# Start of INFORMATION SUPPLIED

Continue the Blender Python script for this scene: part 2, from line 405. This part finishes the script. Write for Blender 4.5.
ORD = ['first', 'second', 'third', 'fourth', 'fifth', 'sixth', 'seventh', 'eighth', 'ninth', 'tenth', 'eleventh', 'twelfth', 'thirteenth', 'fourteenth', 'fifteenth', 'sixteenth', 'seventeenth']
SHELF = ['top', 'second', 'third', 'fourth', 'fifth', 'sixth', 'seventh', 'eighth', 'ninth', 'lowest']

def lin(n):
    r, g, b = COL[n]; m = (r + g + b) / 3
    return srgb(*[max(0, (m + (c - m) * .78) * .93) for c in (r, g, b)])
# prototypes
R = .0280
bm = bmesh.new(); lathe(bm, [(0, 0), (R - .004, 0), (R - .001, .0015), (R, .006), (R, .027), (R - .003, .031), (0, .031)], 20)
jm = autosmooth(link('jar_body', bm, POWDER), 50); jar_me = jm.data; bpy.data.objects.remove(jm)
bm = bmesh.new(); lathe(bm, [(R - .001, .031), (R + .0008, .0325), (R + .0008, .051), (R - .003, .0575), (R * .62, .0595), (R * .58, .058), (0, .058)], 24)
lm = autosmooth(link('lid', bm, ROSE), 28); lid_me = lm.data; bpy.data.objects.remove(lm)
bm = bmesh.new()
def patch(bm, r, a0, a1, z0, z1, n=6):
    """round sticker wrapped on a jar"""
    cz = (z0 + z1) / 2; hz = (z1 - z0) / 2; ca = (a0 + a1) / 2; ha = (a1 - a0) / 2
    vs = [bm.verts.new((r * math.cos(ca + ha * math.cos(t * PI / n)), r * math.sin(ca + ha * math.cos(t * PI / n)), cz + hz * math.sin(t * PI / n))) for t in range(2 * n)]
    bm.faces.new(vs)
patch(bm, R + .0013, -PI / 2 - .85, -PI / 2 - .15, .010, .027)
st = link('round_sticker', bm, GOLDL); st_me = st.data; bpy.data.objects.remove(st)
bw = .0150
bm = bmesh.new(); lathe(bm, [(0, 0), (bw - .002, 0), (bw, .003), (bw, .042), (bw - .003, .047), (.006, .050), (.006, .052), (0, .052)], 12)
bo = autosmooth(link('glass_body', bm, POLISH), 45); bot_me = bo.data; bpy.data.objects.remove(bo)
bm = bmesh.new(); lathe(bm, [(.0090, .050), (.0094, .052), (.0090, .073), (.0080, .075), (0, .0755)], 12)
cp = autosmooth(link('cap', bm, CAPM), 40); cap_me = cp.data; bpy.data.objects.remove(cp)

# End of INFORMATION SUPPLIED

§ **WHAT YOU NEED TO DO**
Give the material above again, word for word.

§ **WRITTEN SOLUTION**
Continue the Blender Python script for this scene: part 2, from line 405. This part finishes the script. Write for Blender 4.5.
ORD = ['first', 'second', 'third', 'fourth', 'fifth', 'sixth', 'seventh', 'eighth', 'ninth', 'tenth', 'eleventh', 'twelfth', 'thirteenth', 'fourteenth', 'fifteenth', 'sixteenth', 'seventeenth']
SHELF = ['top', 'second', 'third', 'fourth', 'fifth', 'sixth', 'seventh', 'eighth', 'ninth', 'lowest']

def lin(n):
    r, g, b = COL[n]; m = (r + g + b) / 3
    return srgb(*[max(0, (m + (c - m) * .78) * .93) for c in (r, g, b)])
# prototypes
R = .0280
bm = bmesh.new(); lathe(bm, [(0, 0), (R - .004, 0), (R - .001, .0015), (R, .006), (R, .027), (R - .003, .031), (0, .031)], 20)
jm = autosmooth(link('jar_body', bm, POWDER), 50); jar_me = jm.data; bpy.data.objects.remove(jm)
bm = bmesh.new(); lathe(bm, [(R - .001, .031), (R + .0008, .0325), (R + .0008, .051), (R - .003, .0575), (R * .62, .0595), (R * .58, .058), (0, .058)], 24)
lm = autosmooth(link('lid', bm, ROSE), 28); lid_me = lm.data; bpy.data.objects.remove(lm)
bm = bmesh.new()
def patch(bm, r, a0, a1, z0, z1, n=6):
    """round sticker wrapped on a jar"""
    cz = (z0 + z1) / 2; hz = (z1 - z0) / 2; ca = (a0 + a1) / 2; ha = (a1 - a0) / 2
    vs = [bm.verts.new((r * math.cos(ca + ha * math.cos(t * PI / n)), r * math.sin(ca + ha * math.cos(t * PI / n)), cz + hz * math.sin(t * PI / n))) for t in range(2 * n)]
    bm.faces.new(vs)
patch(bm, R + .0013, -PI / 2 - .85, -PI / 2 - .15, .010, .027)
st = link('round_sticker', bm, GOLDL); st_me = st.data; bpy.data.objects.remove(st)
bw = .0150
bm = bmesh.new(); lathe(bm, [(0, 0), (bw - .002, 0), (bw, .003), (bw, .042), (bw - .003, .047), (.006, .050), (.006, .052), (0, .052)], 12)
bo = autosmooth(link('glass_body', bm, POLISH), 45); bot_me = bo.data; bpy.data.objects.remove(bo)
bm = bmesh.new(); lathe(bm, [(.0090, .050), (.0094, .052), (.0090, .073), (.0080, .075), (0, .0755)], 12)
cp = autosmooth(link('cap', bm, CAPM), 40); cap_me = cp.data; bpy.data.objects.remove(cp)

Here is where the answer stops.